Company keeping cows cool

Mike Linn

Cool cows produce more milk — and more calves.
Dairymen seeking increased production visited a New Mexico Ag Expo vendor promoting a cooling system that protects cows from excessive heat.
Michael Klaseen of the Mesa, Ariz.-based Korral Kool company said excessive heat not only thwarts milk production among cows but is also a detriment to their ability to reproduce.
He said the cooling system can detect the humidity and apply proper amounts of cool fluids on a dairyman’s herd. The system then evaporates the moisture off the animal’s body and creates a cooling affect much like a wet person feels standing in a slight breeze.
“Heat stress is not unlike a sickness, so if the cows are unhealthy the natural female reactions don’t happen like they should within the cow,” Klaseen said.
Klaseen said cows begin experiencing heat stress when the temperature humidity index (THI) reaches 72 degrees. Most dairymen who own the cooling system don’t begin cooling the cows until the THI exceeds 80 degrees, Klaseen noted.
Klaseen said the cooling system — which costs about $340 per cow — is relatively new to the area but is gaining popularity in California and Arizona.
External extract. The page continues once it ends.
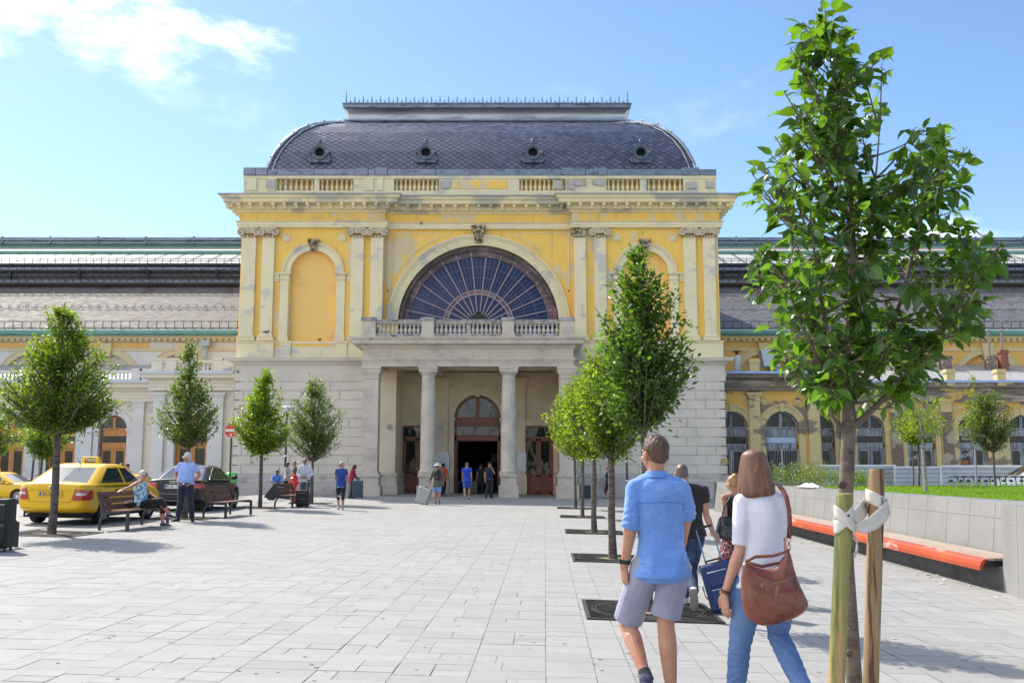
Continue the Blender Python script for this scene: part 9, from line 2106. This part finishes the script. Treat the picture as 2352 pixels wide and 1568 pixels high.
# man in white with suitcase
b = gp(700, 35.9); pose = dict(elL=(-.150,.0,.655), wrL=(-.035,.115,.60), elR=(.150,.0,.655), wrR=(.035,.115,.60), hdL=(1,.3,-.1), hdR=(-1,.3,-.1), bkL=(0,1,0), bkR=(0,1,0))
person('man in a white long-sleeved top and sunglasses standing behind a black suitcase', b, 1.80, 180, pose, skin='tan', hair='brown', hairst='stubble', top='sweater', topm=clothm('white_sweater', (0.66,0.64,0.74)), bot='trousers', botm=clothm('grey_trousers', (0.10,0.11,0.14)), shoem=darkshoe, vox=.014, glasses='dark', sleeve=1.85, hem=.50, disp=folds(.006,7,5,5))
blk = mat('black_suitcase_fabric', (0.012,0.012,0.014), 0.6, bump=(90,.003))
p = gp(696, 35.2); suitcase('black suitcase with raised handle standing before the man in white', p, .44,.28,.62, 0, blk, ribs=False, handle=.42, soft=True)
p = gp(616, 42.2); suitcase('black trolley case tilted by the seated person in blue', p, .42,.28,.66, R(10), blk, ribs=False, handle=0).rotation_euler = (0, R(38), 0)
p = gr(9, 1266); suitcase('large black suitcase cut off by the left edge of the picture', V((-8.62, 16.2, gz(-8.6,16.2))), .62,.34,.86, R(6), blk, ribs=False, handle=0, soft=True)
# group by the wall
pose = dict(pel=(0,-.05,.30), chest=(0,0,.47), neck=(0,.05,.60), head=(0,.10,.68), shL=(-.10,.03,.57), shR=(.10,.03,.57), elL=(-.14,.15,.45), wrL=(-.06,.26,.40), elR=(.14,.15,.45), wrR=(.06,.26,.40), hiL=(-.06,-.03,.28), hiR=(.06,-.03,.28), knL=(-.10,.24,.30), anL=(-.09,.27,.045), knR=(.08,.24,.30), anR=(.06,.29,.045))
b = gp(636, 44.8); bsk = clothm('sky_blue_shirt', (0.09,0.22,0.60)); person('dark-skinned man in a blue shirt sitting hunched on a low step by the wall', b, 1.75, 165, pose, skin='brown', hair='black', hairst='short', top='shirt', topm=bsk, bot='trousers', botm=bsk, leg=.6, shoem=clothm('blue_shoe',(0.02,0.05,0.25)), vox=.016, nod=15, sleeve=1.5, hem=.27)
m = MB(); m.box(-.28,.28,-.16,.16,0,.40); tk = thing('travel_bag', 'dark travel bag that the man in blue sits on', 'bag', b+V((0,.14,0))); m.build('bag_body', blk, tk, bevel=.06, world=False); m = MB(); m.tube([(-.1,-.17,.30),(-.08,-.19,.2),(.08,-.19,.2),(.1,-.17,.30)], .01, 6); m.build('bag_handle', black_m, tk, world=False)
b = gp(659, 43.6); person('dark-haired woman in a white top standing behind the lamp post', b, 1.66, 120, dict(elR=(.13,.08,.65), wrR=(.05,.17,.58)), fem=True, skin='brown', hair='black', hairst='long', top='shirt', topm=clothm('white_top', (0.55,0.54,0.52)), bot='trousers', botm=blackc, shoem=darkshoe, vox=.016, nod=20, sleeve=1.3, hem=.5)
b = gp(676, 43.2); person('bearded man in a grey-green T-shirt behind the red hydrant', b, 1.72, 250, dict(elL=(-.13,.08,.65), wrL=(-.05,.17,.58)), skin='olive', hair='stubble', hairst='stubble', top='t_shirt', topm=clothm('grey_green_tee', (0.09,0.10,0.085)), bot='jeans', botm=dj, shoem=darkshoe, vox=.016, sleeve=.6, nod=8)
# woman in red
b = gp(806, 46.5); person('woman in a crimson top bending to her case beside the left porch pillar', b, 1.66, 100, dict(chest=(0,.03,.72), neck=(0,.07,.81), head=(0,.11,.88), shL=(-.09,.06,.79), shR=(.09,.06,.79), elR=(.12,.08,.63), wrR=(.06,.19,.57), elL=(-.12,.08,.63), wrL=(-.06,.20,.57)), fem=True, skin='brown', hair='black', hairst='long', top='top', topm=clothm('crimson_cloth', (0.42,0.008,0.06)), bot='trousers', botm=clothm('greyish_trousers',(0.16,0.15,0.16)), shoem=darkshoe, vox=.015, sleeve=1.5, nod=25, hem=.44)
p = gp(822, 46.3); suitcase('teal-grey hard suitcase in front of the woman in crimson', p, .50,.32,.84, R(6), mat('teal_shell', (0.04,0.075,0.10), .35, layers=[((0.01,0.09,0.20), 1.2, .5,.6, 2, (1,1,1))]), handle=.08)
# hat traveller with silver case
b = gr(1004, 1158); Hh = 1.70; pose = wpose(.07,-.08); pose.update(elL=(-.150,-.05,.66), wrL=(-.175,-.10,.54))
P8, J8, _ = person('traveller in a white sun hat with a black backpack, walking to the entrance', b, Hh, 3, pose, skin='tan', hair='brown', hairst='short', top='shirt', topm=clothm('olive_shirt', (0.105,0.11,0.075)), bot='shorts', botm=mat('light_denim_shorts', (0.16,0.30,0.62), .8, bump=(30,.004)), leg=.92, shoem=darkshoe, solem=white_s, vox=.013, sleeve=1.6, hem=.43, disp=folds(.007,7,5,1), loose=1.4)
hd = J8['head']; m = MB(); m.lathe([(.001,.105),(.075,.10),(.092,.07),(.098,.035),(.10,.03),(.16,.012),(.175,.0),(.16,-.002),(.1,.02)], tuple(hd+V((0,-.01,.03))), 22); ht = thing('sun_hat', 'white wide-brimmed sun hat on the traveller with the backpack', 'hat', P8.location); m.build('hat_brim', clothm('white_straw', (0.68,0.67,0.64)), ht, world=False, smooth=40); m = MB(); m.lathe([(.101,.03),(.1015,.052)], tuple(hd+V((0,-.01,.03))), 22, cap=False); m.build('hat_band', clothm('grey_band', (0.3,0.3,0.3)), ht, world=False)
TBk = thing('backpack', 'black backpack with a small red badge on the traveller in the sun hat', 'backpack', P8.location + J8['chest']); m = MB(); ell(m, (0,-.18,-.02), .155,.10,.22); ell(m, (0,-.24,-.10), .12,.06,.11); o = m.build('pack_body', blk, TBk, world=False); remesh(o, .014, 3, folds(.008,9,7,1)); m = MB(); m.box(-.05,.05,-.315,-.30,-.14,-.10); m.build('pack_badge', redp, TBk, world=False)
m = MB()
for s_ in (-1,1): m.tube([(s_*.09,-.12,.15),(s_*.085,-.02,.20),(s_*.085,.10,.14),(s_*.10,.12,-.02),(s_*.13,-.05,-.16)], .018, 6)
m.build('pack_straps', blk, TBk, world=False)
p = gr(970, 1158); silv = mat('ribbed_grey_shell', (0.42,0.42,0.43), .28, metal=.5); S8 = suitcase('large ribbed silver suitcase wheeled by the traveller in the sun hat', p+V((-.05,.05,0)), .52,.32,.74, R(-22), silv, handle=.25); S8.rotation_euler = (R(6), R(20), R(-15))
# orange tee
b = gp(1018, 51.9); person('dark-haired person in an orange T-shirt half hidden by the traveller in the hat', b, 1.75, 15, wpose(.08,-.06), skin='tan', hair='black', hairst='full', top='t_shirt', topm=clothm('orange_tee', (0.70,0.07,0.012)), bot='trousers', botm=blackc, shoem=darkshoe, solem=white_s, vox=.016, sleeve=.7, hem=.44)
b = gr(1072, 1146); person('man in a royal blue T-shirt and denim shorts walking into the entrance', b, 1.80, 2, wpose(-.09,.06), build=1.08, skin='tan', hair='stubble', hairst='short', top='t_shirt', topm=clothm('bright_blue_tee', (0.012,0.055,0.46)), bot='shorts', botm=mat('blue_denim_shorts', (0.035,0.10,0.36), .8, bump=(30,.004)), leg=.85, shoem=darkshoe, solem=white_s, sock=clothm('white_sock',(0.6,0.6,0.6)), vox=.013, sleeve=.5, hem=.47, disp=folds(.005,7,5,1))
b = gr(1124, 1143); person('security-like man in black with sunglasses raising a hand to his mouth', b, 1.84, 160, dict(elL=(-.14,.03,.66), wrL=(-.04,.10,.80), hdL=(.2,0,1), anR=(.10,0,.045)), build=1.05, skin='tan', hair='black', hairst='short', top='t_shirt', topm=navy, bot='trousers', botm=clothm('black_trousers', (0.016,0.017,0.022)), shoem=darkshoe, vox=.014, look=-45, glasses='dark', sleeve=.5, hem=.5)
b = gp(1104, 56.4); person('man in a black T-shirt with a bag inside the dark doorway', b, 1.74, 8, wpose(.05,-.05), skin='tan', hair='black', top='t_shirt', topm=black_t, bot='trousers', botm=blackc, shoem=darkshoe, vox=.018, sleeve=.5)
p = gp(1086, 56.2); suitcase('dull brown suitcase held by the man inside the dark doorway', p, .55,.3,.70, 0, mat('dull_brown_case', (0.09,0.075,0.07), .6), ribs=False, handle=.2)
p = gp(1048, 58.4); T = thing('litter_bin', 'round dark bin with a blue liner inside the doorway', 'litter bin', p); m = MB(); m.lathe([(.26,0),(.29,.62),(.001,.62)], (0,0,0), 16); m.build('bin_body', steelg, T, world=False, smooth=40); m = MB(); m.lathe([(.30,.58),(.31,.66),(.25,.68)], (0,0,0), 16); m.build('bin_liner', mat('blue_bin_liner', (0.04,0.12,0.45), .5), T, world=False)
# woman walking on the right
b = gr(1397, 1145); person('auburn-haired woman in dark blue walking left in front of the right pillar', b, 1.66, 268, wpose(.10,-.10), fem=True, build=1.1, skin='fair', hair='auburn', hairst='long', top='top', topm=navy, bot='jeans', botm=blackc, leg=.6, shoem=darkshoe, solem=white_s, vox=.014, sleeve=.5, hem=.46)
Larry Hancock, owner of Prairieview Dairy in Muleshoe, has been using the system on his cows for about a year.
“They work fine,” Hancock said. “They cool the barn probably 20 degrees. (It helps with) Cow comfort and hopefully more milk.”
The coolers look like air boat fans and generally speaking are located above the herd in the loafing areas, where cows rest when they aren’t milking.
The coolers last about 20 years, an have been proven to increase milk production by 23 pounds a day per cow, according studies conducted by Korral Kool.